**Raw data:**
--
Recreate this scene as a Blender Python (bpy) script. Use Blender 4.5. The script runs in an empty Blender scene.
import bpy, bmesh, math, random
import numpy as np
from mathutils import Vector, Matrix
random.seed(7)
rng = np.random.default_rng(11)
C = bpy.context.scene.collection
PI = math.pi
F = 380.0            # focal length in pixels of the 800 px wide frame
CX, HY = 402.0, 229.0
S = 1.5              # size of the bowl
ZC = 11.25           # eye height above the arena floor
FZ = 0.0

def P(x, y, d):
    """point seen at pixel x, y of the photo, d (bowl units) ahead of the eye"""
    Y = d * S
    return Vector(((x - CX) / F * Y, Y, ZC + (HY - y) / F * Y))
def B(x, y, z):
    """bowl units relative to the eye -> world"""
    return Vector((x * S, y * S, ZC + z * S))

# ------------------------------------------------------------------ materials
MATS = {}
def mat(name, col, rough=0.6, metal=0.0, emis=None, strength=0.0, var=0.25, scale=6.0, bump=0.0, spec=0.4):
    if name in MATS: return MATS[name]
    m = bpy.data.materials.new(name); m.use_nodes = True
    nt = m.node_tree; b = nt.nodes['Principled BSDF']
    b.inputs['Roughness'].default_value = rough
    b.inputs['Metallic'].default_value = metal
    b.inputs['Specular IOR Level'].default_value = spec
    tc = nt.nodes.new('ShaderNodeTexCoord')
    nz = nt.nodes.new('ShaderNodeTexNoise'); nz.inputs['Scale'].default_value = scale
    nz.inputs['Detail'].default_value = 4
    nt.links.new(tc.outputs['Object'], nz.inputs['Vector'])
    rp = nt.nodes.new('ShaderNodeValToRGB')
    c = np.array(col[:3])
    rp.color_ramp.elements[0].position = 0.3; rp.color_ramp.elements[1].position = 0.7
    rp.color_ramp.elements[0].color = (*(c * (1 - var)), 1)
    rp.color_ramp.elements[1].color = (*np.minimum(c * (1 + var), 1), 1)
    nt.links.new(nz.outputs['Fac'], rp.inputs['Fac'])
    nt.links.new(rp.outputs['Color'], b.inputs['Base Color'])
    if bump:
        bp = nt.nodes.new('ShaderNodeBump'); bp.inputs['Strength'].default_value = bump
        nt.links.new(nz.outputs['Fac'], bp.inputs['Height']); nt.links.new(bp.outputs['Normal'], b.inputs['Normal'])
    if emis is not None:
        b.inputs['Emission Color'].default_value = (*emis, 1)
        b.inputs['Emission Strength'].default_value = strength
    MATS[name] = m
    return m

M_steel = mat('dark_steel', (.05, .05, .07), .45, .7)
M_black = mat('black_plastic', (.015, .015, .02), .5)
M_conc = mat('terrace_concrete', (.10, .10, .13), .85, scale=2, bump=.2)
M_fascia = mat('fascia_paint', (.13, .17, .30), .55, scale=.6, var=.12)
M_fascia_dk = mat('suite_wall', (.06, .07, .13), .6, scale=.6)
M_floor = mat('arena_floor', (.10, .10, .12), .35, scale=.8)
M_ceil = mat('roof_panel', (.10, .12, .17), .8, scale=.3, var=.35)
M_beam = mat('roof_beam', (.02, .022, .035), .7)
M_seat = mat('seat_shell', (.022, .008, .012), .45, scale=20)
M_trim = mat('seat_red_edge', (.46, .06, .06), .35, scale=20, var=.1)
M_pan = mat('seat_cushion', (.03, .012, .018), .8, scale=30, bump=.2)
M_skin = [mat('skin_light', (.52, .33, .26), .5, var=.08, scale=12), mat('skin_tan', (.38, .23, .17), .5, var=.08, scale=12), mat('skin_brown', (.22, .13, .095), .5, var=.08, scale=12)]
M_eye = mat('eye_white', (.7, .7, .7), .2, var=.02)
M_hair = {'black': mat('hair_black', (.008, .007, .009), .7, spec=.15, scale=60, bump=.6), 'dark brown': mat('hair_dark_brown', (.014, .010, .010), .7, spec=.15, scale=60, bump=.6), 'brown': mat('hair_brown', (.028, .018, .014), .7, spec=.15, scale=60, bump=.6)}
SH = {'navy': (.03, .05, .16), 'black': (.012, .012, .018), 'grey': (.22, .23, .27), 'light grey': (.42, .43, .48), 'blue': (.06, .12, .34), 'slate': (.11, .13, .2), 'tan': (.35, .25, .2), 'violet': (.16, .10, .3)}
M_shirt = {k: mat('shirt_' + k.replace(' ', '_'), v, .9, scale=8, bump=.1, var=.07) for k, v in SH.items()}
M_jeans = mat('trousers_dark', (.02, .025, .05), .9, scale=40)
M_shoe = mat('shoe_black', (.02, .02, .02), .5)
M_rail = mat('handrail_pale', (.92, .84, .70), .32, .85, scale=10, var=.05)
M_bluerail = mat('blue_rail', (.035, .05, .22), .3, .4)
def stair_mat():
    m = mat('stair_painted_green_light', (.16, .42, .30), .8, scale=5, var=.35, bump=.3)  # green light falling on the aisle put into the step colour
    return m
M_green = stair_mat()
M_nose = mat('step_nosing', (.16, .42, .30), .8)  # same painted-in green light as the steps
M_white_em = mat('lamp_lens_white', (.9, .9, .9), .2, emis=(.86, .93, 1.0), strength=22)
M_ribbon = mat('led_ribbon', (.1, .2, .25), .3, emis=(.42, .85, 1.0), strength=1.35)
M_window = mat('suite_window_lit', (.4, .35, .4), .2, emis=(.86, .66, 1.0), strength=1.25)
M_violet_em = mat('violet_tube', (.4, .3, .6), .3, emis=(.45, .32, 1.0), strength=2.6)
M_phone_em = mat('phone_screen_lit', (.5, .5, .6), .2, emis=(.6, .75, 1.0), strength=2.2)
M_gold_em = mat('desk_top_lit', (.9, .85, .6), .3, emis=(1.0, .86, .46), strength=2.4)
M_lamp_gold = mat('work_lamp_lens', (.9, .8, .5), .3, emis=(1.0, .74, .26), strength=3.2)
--
**Directive:** Identify which lines contain the word "scene" and copy each one.

**Response to this task:**
Recreate this scene as a Blender Python (bpy) script. Use Blender 4.5. The script runs in an empty Blender scene.
C = bpy.context.scene.collection